Following these three albums, I’m down to just six remaining albums from 2008; after next week, I’ll move on to albums from 2018. One thing about this first collection of writings about music in 2008 is that I originally wrote it, a year ago, as a book to give to my kids as a gift, with no thought of making a newsletter of it as well. I have about 20 copies of the book that I planned to give away to friends, and I want to offer one to anyone who would like one, as a gift. Just email me right quick and send me an address and I’ll mail or deliver a copy to you before long. It’s got a very bright yellow cover.
BSTC. Music For a Saturday Evening.
United States, November 4
It is a warm spring evening and in the community courtyard we are having a party. To celebrate what? To celebrate the neighborhood and its residents, to celebrate having a courtyard. In the center of the courtyard is a bar, square so people may approach from any direction, and lining the brick fence around the courtyard, also square so people may approach from any direction, are shady trees. There is a bandstand in the southern quadrant of the courtyard, and there are six food trucks in the northern quadrant. The DJ has his decks out, and the live instrumentalists wear white suits and white hats. You sit at a table to rest for awhile and neighbors come over one at a time to sit and talk. You get up to dance and there are plenty of people to dance alongside, some of them people you know. Little children, knowing they’ll be let to stay up late, grow delirious early. The DJ has his eye on things – he’s watching so things don’t settle. The party can never be let to settle. If it settles it will die out, as the embers of a fire eventually do.
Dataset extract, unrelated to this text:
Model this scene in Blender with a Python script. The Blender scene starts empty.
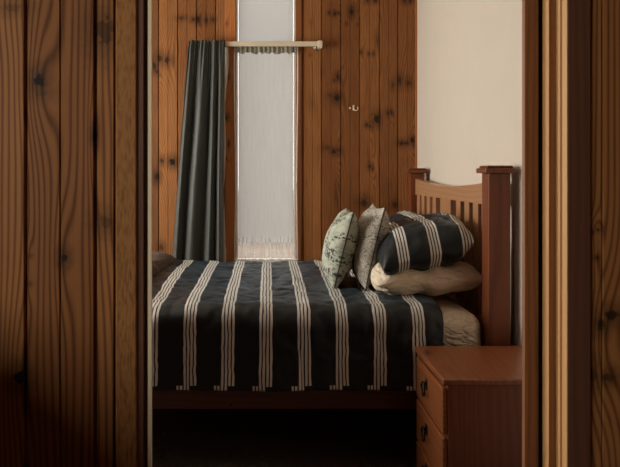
import bpy, bmesh, math, random
from mathutils import Vector, Matrix, noise

random.seed(7)
SC = bpy.context.scene
COL = SC.collection
H = 1.30            # camera height
F = 650.0           # focal length in pixels of the 620 px wide frame
VX, VY = 268.0, 173.0
WALL_Y = 4.80       # panelled wall with the window
DOOR_Y = 1.30       # hall side of the doorway wall
WALL_X = 1.10       # white wall behind the headboard
LEFT_X = -2.30
CEIL = 2.75

def X(px, y): return (px - VX) * y / F
def Z(py, y): return H - (py - VY) * y / F

# ---------------------------------------------------------------- node helpers
class NT:
    def __init__(self, tree):
        self.t = tree; self.n = tree.nodes; self.l = tree.links
    def new(self, typ, **kw):
        n = self.n.new(typ)
        for k, v in kw.items(): setattr(n, k, v)
        return n
    def put(self, sock, v):
        if hasattr(v, 'is_output') or isinstance(v, bpy.types.NodeSocket): self.l.new(v, sock)
        elif v is not None: sock.default_value = v
    def math(self, op, a, b=None, c=None, clamp=False):
        n = self.new('ShaderNodeMath', operation=op); n.use_clamp = clamp
        self.put(n.inputs[0], a)
        if b is not None: self.put(n.inputs[1], b)
        if c is not None: self.put(n.inputs[2], c)
        return n.outputs[0]
    def sstep(self, x, a, b):
        n = self.new('ShaderNodeMapRange', interpolation_type='SMOOTHSTEP')
        self.put(n.inputs[0], x); n.inputs[1].default_value = a; n.inputs[2].default_value = b
        return n.outputs[0]
    def comb(self, x, y, z):
        n = self.new('ShaderNodeCombineXYZ')
        for i, v in enumerate((x, y, z)): self.put(n.inputs[i], v)
        return n.outputs[0]
    def sep(self, v):
        n = self.new('ShaderNodeSeparateXYZ'); self.l.new(v, n.inputs[0]); return n.outputs
    def noise(self, vec, scale=1.0, detail=2.0, rough=0.5):
        n = self.new('ShaderNodeTexNoise'); self.put(n.inputs['Vector'], vec)
        n.inputs['Scale'].default_value = scale; n.inputs['Detail'].default_value = detail
        n.inputs['Roughness'].default_value = rough
        return n.outputs[0]
    def mix(self, fac, a, b, blend='MIX'):
        n = self.new('ShaderNodeMix', data_type='RGBA', blend_type=blend)
        self.put(n.inputs[0], fac)
        self.put(n.inputs[6], a if not isinstance(a, tuple) else (*a, 1)[:4])
        self.put(n.inputs[7], b if not isinstance(b, tuple) else (*b, 1)[:4])
        return n.outputs[2]
    def bump(self, h, strength, dist):
        n = self.new('ShaderNodeBump'); n.inputs['Strength'].default_value = strength
        n.inputs['Distance'].default_value = dist; self.l.new(h, n.inputs['Height'])
        return n.outputs[0]

def new_mat(name):
    m = bpy.data.materials.new(name); m.use_nodes = True
    t = NT(m.node_tree)
    b = m.node_tree.nodes['Principled BSDF']
    return m, t, b

def simple(name, col, rough=0.5, metal=0.0, spec=0.5, noise_amt=0.0, nscale=30.0, bump=0.0):
    m, t, b = new_mat(name)
    tc = t.new('ShaderNodeTexCoord').outputs['Object']
    n = t.noise(tc, nscale, 3.0)
    lo = tuple(c * (1 - noise_amt) for c in col); hi = tuple(min(1, c * (1 + noise_amt)) for c in col)
    t.put(b.inputs['Base Color'], t.mix(n, lo, hi))
    b.inputs['Roughness'].default_value = rough; b.inputs['Metallic'].default_value = metal
    b.inputs['Specular IOR Level'].default_value = spec
    if bump: t.put(b.inputs['Normal'], t.bump(n, 1.0, bump))
    return m

KG = None
def knot_group():
    """one knot: adds to the grain phase and to the dark mask"""
    global KG
    if KG: return KG
    g = bpy.data.node_groups.new('knot', 'ShaderNodeTree')
    for nm in ('u', 'v', 'ku', 'kv', 'ru', 'rv', 'strength', 'phase', 'mask', 'wob'):
        g.interface.new_socket(nm, in_out='INPUT', socket_type='NodeSocketFloat')
    for nm in ('phase', 'mask'):
        g.interface.new_socket(nm, in_out='OUTPUT', socket_type='NodeSocketFloat')
    t = NT(g)
    i = t.new('NodeGroupInput').outputs; o = t.new('NodeGroupOutput').inputs
    u, v, ku, kv, ru, rv, st, ph, mk, wob = i[:10]
    du = t.math('DIVIDE', t.math('SUBTRACT', u, ku), ru)
    dv = t.math('DIVIDE', t.math('SUBTRACT', v, kv), rv)
    du2 = t.math('MULTIPLY', du, du); dv2 = t.math('MULTIPLY', dv, dv)
    d = t.math('SQRT', t.math('ADD', du2, dv2))
    dw = t.math('ADD', d, wob)
    core = t.math('SUBTRACT', 1.0, t.sstep(dw, 0.55, 1.15))
    halo = t.math('MULTIPLY', 0.62, t.math('SUBTRACT', 1.0, t.sstep(dw, 0.4, 3.4)))
    m = t.math('MULTIPLY', st, t.math('MAXIMUM', core, halo))
    t.put(o[1], t.math('MAXIMUM', mk, m))
    e = t.math('EXPONENT', t.math('MULTIPLY', -1.0, t.math('ADD', t.math('MULTIPLY', du2, 0.16), t.math('MULTIPLY', dv2, 0.012))))
    t.put(o[0], t.math('ADD', ph, t.math('MULTIPLY', t.math('MULTIPLY', e, st), 3.2)))
    KG = g
    return g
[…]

Beyonce. I Am…Sasha Fierce.
United States, November 12
Eventually, in spite of your predilection for oddities and well-kept secrets and your disdain for what is well known, you give in and visit the Eiffel Tower. And dagnabbit, it’s really great.
Dido. Safe Trip Home.
England, November 17
What interests me about this album is how completely, utterly safe and conventional it is. I mean, who out there makes art about a safe trip home? Spiritual peace, sure – we have New Age for that. Gentle and peaceful moments, okay – Smooth Jazz, Smooth R&B, what have you. But “a safe trip home”? Quiet Times? Never Want to Say It’s Love? Let’s Do the Things We Normally Do? Maybe, in snarky parodies of conventionality, we do get titles and themes of this sort. But Dido really seems sincere about it all. “I’ll look no further for happiness” might as well be the album’s subtitle or promotional slogan. And that’s ultimately strange and interesting: an album that tackles, with complete sincerity, the safe trip home of an ordinary life’s ordinary evening. I swear, it’s quite rare.